In the new, October issue of DIY (out Friday 2nd October), Mystery Jets invite us into their studio for the recording of their fifth album.
“I found out about this book through a speech that Steve Jobs made,” begins frontman Blaine Harrison. What exactly this book has to do with the new Mystery Jets album is a reasonable question to ask. Turns out, it became something of an inspiration for the band’s fifth effort. “He was talking about how you should never lose the sense of innocence about you. The example he gave was a phrase, ‘Stay hungry, stay foolish’. It was written in the pages of this book; another from this catalogue. That expression was coined by a guy called Stewart Brand.
“For us,” Blaine reveals, sat on a leather sofa in his North London flat, “when we started the record it basically provided the springboard for a lot of the themes that we’ve gone on to explore. [Stewart Brand] was there at the dawn of the environmental movement and he’s sort of seen as one of the founding fathers of sustainable living. He’s a scientist really, and I wrote to him and he became a bit of a guiding spirit. We established a dialogue with him on what the album’s about and how we want to carry his vision forward, really.”

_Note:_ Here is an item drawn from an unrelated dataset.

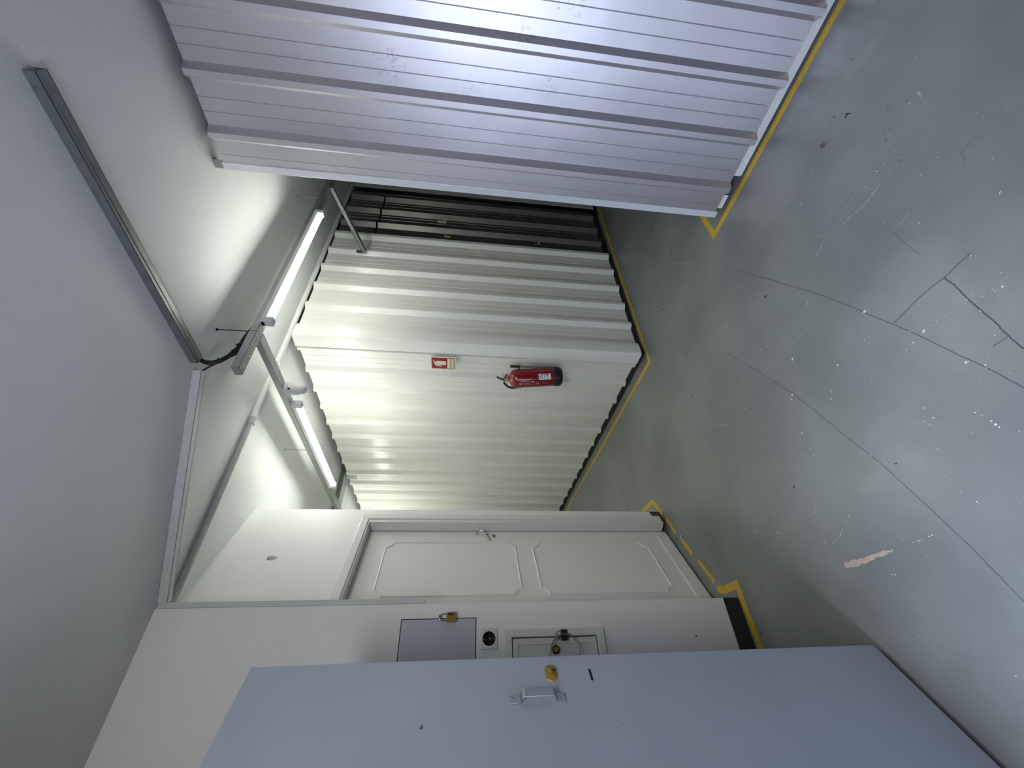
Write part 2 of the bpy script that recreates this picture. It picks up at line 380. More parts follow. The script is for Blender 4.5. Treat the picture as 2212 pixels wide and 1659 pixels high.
bm = BM(); fbox(bm, P3, D3, N3, Z, (-0.1905,0.0542,1.187), (-0.1875,0.0556,1.197)); obj('keyhole', bm, M['black'], lk)

# ------------------------------------------------------------------ blue-grey metal door (door_2)
G0 = V((0.158, 1.487, 0)); GU = -D3; GN = V((D3.y, -D3.x, 0))    # GU toward the hinge, GN out of its visible face
def GP(s, z, d=0.0): return G0+GU*s+Z*z+GN*d
d2 = empty('door_2', GP(0.4, 0), 'blue grey sheet metal door standing open, pull handle and oval brass lock', 'door', kind='structure')
bm = BM(); fbox(bm, G0, GU, GN, Z, (0.0,-0.038,0.018), (0.86,0.0,1.990)); obj('leaf', bm, M['door_blue'], d2, bevel=0.004, segs=3)
hp = [(0.118,1.286,0.0),(0.118,1.262,0.0),(0.118,1.248,0.036),(0.118,1.140,0.036),(0.118,1.124,0.0),(0.118,1.100,0.0)]
bm = BM()
for (s, z, d), (s2, z2, dd) in zip(hp, hp[1:]):
    pass
HPZ = [(1.270,0.001),(1.248,0.001),(1.244,0.004),(1.238,0.020),(1.232,0.024),(1.152,0.024),(1.146,0.020),(1.140,0.004),(1.136,0.001),(1.115,0.001)]
T = 0.003
outer = [GP(0.117, z, d+T) for z, d in HPZ]; inner = [GP(0.117, z-(T if 0 < i < 5 else (-T if 4 < i < 9 else 0))*0.8, d) for i, (z, d) in enumerate(HPZ)]
for i in range(len(HPZ)-1):
    prism(bm, [outer[i], outer[i+1], inner[i+1], inner[i]], GU*0.022)
bmesh.ops.remove_doubles(bm, verts=bm.verts, dist=0.0002)
hd = obj('pull_handle', bm, M['steel'], d2, bevel=0.0008)
for z, s in ((1.264,0.123),(1.254,0.133),(1.130,0.133),(1.121,0.123)):
    bm = BM(); lathe(bm, GP(s, z, 0.003), GN, [(0,0),(0.0042,0),(0.0035,0.0022),(0,0.003)], 14); obj('screw', bm, M['steel'], hd, smooth=True)
# oval brass lock plate
bm = BM()
def oval(r, h, n=36):
    R = []
    for k in range(n):
        a = 2*PI*k/n; c, s_ = math.cos(a), math.sin(a)
        R.append((0.0145*c*r+(0.0105*(1 if c > 0 else -1)), 0.0180*s_*r, h))
    return R
prev = None
for r, h in ((1,0),(1,0.002),(0.86,0.0045),(0.62,0.0045),(0.50,0.008),(0.38,0.008)):
    ring = [bm.verts.new(GP(0.0565+p[0]*(1 if h < 0.006 else 0.8), 1.142+p[1], p[2])) for p in oval(r, h)]
    if prev:
        for k in range(36): bm.faces.new((prev[k], prev[(k+1) % 36], ring[(k+1) % 36], ring[k]))
    prev = ring
bm.faces.new(prev)
pl = obj('lock_plate', bm, M['brass_yellow'], d2, smooth=True, label='oval brass lock plate')
bm = BM(); lathe(bm, GP(0.057, 1.140, 0.006), GN, [(0,0),(0.0085,0),(0.0085,0.006),(0.006,0.0075),(0,0.0075)], 24); obj('lock_core', bm, M['brass'], pl, smooth=True)
bm = BM(); fbox(bm, G0, GU, GN, Z, (0.0555,0.0125,1.131), (0.0585,0.0140,1.141)); obj('keyhole', bm, M['black'], pl)
bm = BM(); fbox(bm, G0, GU, GN, Z, (0.0475,-0.0001,1.0205), (0.0825,0.0008,1.0275)); obj('latch_slot', bm, M['black'], d2, label='narrow black slot', bevel=0.0003)
for s, z in ((0.0045,1.239),(0.0085,1.496),(0.0085,1.724),(0.0078,0.983),(0.197,0.991),(0.0085,1.90),(0.0085,0.45)):
    bm = BM(); lathe(bm, GP(s, z, -0.0002), GN, [(0,0),(0.0026,0),(0.002,0.0013),(0,0.0017)], 12); obj('rivet', bm, M['steel'], d2, smooth=True)
bm = BM(); lathe(bm, GP(0.185, 1.504, -0.0002), GN, [(0,0),(0.006,0),(0.0055,0.002),(0.003,0.0035),(0,0.0035)], 16); obj('screw', bm, M['steel'], d2, smooth=True)
for z in (0.35, 1.65):
    bm = BM(); tube(bm, [GP(0.866, z-0.06, 0.004), GP(0.866, z+0.06, 0.004)], 0.011, 14); obj('hinge', bm, M['steel'], d2, smooth=True)
bm = BM(); box(bm, (-0.66, 1.012, 0), (-0.60, 1.03, 2.06)); box(bm, (-0.66, 0.23, 0), (-0.60, 0.25, 2.06)); box(bm, (-0.66, 0.23, 2.05), (-0.60, 1.03, 2.07))
obj('frame', bm, M['steel'], d2)

# ------------------------------------------------------------------ things on the near wall
# electrical cupboard with combination padlock
cb = empty('electrical_cabinet', (0.20, YW, 1.323), 'flush grey metal cabinet door in the near wall closed by a brass padlock', 'cabinet')
bm = BM(); box(bm, (0.033, YW-0.002, 1.3265), (0.3845, YW+0.016, 1.6575)); obj('door', bm, M['cabinet_grey'], cb, bevel=0.001)
bm = BM()
for a, b in (((0.03,YW+0.001,1.323),(0.388,YW+0.040,1.3245)), ((0.03,YW+0.001,1.6595),(0.388,YW+0.040,1.661)), ((0.3865,YW+0.001,1.3245),(0.388,YW+0.040,1.6595)), ((0.03,YW+0.001,1.3245),(0.0315,YW+0.040,1.6595)), ((0.03,YW+0.034,1.323),(0.388,YW+0.040,1.661))): box(bm, a, b)
obj('casing', bm, M['black_gap'], cb)
bm = BM(); box(bm, (0.378, YW-0.012, 1.482), (0.398, YW-0.001, 1.494)); box(bm, (0.380, YW-0.016, 1.486), (0.394, YW-0.012, 1.490)); obj('hasp', bm, M['steel'], cb, bevel=0.001)
pk = empty('padlock', (0.389, YW-0.02, 1.42), 'brass four dial combination padlock hanging from the grey cabinet hasp', 'padlock')
bm = BM(); box(bm, (0.368, YW-0.030, 1.418), (0.407, YW-0.013, 1.459)); body = obj('body', bm, M['brass'], pk, bevel=0.002)
bm = BM()
tube(bm, smooth_path([(0.375,YW-0.021,1.457),(0.375,YW-0.021,1.478),(0.381,YW-0.021,1.490),(0.388,YW-0.021,1.493),(0.396,YW-0.021,1.490),(0.401,YW-0.021,1.478),(0.401,YW-0.021,1.457)]), 0.0026, 10); obj('shackle', bm, M['chrome'], pk, smooth=True)
for k in range(4):
    bm = BM(); zz = 1.427+k*0.0072; box(bm, (0.393, YW-0.0315, zz), (0.402, YW-0.0295, zz+0.0045)); obj('dial', bm, M['black'], body)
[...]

The record itself stands as “a big melting pot of all of our influences” with the likes of Pink Floyd and King Crimson both getting a namecheck. It’s also given them a chance to redefine what they love about being in Mystery Jets. “For us, we’ve been through quite a lot in the last couple of years and there have been certain realisations that come with being in a band that has been playing together for two decades,” concludes Will. “There’s been a lot of growing up that’s happened in the last couple of years, and a lot of us just doing it for ourselves and setting up the studio, and having to fight our own corners. Not worry about disappearing for a couple of years, not worry about whether we’re still popular or not, and just getting on with it and facing up to reality. I think these songs have that feeling about them.